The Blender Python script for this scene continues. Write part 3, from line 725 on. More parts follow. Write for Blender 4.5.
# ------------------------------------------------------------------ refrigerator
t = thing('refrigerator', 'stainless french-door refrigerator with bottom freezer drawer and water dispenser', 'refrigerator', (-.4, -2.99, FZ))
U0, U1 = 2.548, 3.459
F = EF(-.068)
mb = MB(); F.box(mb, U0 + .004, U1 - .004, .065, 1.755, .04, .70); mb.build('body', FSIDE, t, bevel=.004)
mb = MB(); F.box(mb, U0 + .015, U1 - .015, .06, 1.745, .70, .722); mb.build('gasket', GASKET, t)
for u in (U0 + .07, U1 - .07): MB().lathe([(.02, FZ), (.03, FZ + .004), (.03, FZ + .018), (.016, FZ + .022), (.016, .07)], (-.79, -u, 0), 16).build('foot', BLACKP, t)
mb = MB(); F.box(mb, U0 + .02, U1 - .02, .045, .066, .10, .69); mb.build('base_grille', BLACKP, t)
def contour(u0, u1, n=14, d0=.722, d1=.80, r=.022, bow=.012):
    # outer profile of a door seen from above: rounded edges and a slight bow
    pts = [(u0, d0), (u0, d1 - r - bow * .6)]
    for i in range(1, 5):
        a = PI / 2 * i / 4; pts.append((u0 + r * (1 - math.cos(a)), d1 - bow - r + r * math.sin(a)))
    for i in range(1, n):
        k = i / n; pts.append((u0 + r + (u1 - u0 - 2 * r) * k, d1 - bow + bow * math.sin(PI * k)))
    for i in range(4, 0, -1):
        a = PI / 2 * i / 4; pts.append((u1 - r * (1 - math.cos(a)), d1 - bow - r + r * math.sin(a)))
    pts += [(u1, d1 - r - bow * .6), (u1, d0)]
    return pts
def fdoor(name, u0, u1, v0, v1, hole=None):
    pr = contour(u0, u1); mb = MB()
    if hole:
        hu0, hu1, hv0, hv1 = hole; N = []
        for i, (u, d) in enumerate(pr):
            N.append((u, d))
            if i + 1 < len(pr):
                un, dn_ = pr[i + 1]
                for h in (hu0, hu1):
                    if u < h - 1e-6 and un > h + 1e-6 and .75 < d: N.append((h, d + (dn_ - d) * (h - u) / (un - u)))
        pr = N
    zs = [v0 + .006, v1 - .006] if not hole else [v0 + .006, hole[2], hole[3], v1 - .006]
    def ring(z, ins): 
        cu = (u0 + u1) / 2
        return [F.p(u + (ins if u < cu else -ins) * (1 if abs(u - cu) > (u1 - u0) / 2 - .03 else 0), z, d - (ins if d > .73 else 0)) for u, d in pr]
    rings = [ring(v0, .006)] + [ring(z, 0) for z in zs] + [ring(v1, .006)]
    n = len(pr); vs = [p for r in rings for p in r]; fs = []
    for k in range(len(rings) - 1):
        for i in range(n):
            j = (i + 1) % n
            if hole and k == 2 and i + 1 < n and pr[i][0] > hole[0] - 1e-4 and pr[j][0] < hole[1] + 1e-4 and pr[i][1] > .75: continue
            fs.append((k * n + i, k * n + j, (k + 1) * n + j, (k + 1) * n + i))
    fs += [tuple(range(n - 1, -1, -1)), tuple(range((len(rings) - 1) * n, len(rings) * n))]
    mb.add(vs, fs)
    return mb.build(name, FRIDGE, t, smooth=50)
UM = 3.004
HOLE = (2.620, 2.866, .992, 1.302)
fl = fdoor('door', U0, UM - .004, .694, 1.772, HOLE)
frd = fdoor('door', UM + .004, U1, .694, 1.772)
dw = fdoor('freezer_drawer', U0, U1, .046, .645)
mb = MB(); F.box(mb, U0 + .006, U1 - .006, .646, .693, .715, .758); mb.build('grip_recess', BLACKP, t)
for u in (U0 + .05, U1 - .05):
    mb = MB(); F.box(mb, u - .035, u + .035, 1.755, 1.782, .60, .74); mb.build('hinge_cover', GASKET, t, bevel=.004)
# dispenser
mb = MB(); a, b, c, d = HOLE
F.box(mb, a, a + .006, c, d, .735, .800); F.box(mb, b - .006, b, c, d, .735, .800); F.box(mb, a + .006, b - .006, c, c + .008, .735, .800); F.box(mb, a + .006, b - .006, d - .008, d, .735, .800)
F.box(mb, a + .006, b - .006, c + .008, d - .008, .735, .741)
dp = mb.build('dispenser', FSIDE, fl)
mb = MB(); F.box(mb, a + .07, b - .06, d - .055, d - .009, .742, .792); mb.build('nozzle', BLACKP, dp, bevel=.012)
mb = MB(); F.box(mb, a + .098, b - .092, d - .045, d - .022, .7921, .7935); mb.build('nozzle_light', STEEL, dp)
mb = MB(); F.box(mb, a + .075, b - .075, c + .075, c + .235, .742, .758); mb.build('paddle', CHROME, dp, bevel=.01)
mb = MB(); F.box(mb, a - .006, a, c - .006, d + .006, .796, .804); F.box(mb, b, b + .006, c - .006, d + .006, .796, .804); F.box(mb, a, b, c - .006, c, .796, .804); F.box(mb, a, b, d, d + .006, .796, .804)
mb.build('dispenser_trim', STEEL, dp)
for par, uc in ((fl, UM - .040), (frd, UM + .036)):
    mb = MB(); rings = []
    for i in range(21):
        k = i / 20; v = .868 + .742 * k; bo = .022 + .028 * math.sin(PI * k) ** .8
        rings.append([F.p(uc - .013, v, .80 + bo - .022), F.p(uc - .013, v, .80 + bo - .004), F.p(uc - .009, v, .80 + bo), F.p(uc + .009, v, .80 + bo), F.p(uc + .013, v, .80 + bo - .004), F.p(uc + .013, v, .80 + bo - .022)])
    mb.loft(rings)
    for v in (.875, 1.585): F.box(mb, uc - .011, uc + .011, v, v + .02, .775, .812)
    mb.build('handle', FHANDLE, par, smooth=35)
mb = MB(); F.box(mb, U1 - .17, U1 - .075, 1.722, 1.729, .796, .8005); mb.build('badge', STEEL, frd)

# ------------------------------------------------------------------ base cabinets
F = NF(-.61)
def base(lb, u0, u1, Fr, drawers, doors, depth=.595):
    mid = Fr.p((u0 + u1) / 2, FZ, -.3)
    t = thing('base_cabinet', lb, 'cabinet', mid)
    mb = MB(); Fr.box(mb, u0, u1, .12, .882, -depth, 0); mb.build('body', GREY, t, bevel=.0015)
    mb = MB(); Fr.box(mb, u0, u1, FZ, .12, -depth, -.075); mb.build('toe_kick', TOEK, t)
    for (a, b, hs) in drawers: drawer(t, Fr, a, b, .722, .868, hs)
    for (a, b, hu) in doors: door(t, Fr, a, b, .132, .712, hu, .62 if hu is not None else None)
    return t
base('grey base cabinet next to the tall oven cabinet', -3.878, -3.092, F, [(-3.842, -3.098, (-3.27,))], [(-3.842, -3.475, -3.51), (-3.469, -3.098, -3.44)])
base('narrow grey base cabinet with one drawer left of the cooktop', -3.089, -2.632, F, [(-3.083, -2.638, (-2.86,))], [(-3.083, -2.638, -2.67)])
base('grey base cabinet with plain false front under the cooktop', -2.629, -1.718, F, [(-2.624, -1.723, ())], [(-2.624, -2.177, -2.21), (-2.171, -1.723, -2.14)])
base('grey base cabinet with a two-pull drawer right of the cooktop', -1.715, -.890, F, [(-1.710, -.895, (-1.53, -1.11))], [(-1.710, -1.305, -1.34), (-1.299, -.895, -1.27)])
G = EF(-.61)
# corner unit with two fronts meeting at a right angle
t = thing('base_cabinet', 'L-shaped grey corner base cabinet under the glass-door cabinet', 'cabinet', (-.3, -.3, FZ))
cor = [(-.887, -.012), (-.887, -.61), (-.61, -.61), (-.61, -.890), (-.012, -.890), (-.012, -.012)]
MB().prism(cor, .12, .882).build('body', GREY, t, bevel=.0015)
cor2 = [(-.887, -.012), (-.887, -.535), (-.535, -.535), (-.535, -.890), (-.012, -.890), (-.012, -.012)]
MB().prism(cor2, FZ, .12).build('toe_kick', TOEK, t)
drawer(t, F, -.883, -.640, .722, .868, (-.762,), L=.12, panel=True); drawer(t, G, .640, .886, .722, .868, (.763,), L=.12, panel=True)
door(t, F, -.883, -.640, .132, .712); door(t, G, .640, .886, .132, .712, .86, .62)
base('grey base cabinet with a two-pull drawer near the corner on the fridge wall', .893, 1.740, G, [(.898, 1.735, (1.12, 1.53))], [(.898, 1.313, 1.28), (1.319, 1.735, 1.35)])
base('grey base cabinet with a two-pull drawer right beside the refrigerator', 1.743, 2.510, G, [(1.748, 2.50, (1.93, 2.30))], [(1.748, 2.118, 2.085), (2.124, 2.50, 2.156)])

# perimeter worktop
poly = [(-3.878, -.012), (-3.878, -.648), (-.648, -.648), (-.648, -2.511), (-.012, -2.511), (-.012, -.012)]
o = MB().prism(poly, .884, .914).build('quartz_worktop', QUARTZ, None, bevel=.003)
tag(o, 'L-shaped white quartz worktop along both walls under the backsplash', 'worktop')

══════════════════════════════

Problem description: Make a list of all lines in the data that contain "from".

Expected answer:
The Blender Python script for this scene continues. Write part 3, from line 725 on. More parts follow. Write for Blender 4.5.
    # outer profile of a door seen from above: rounded edges and a slight bow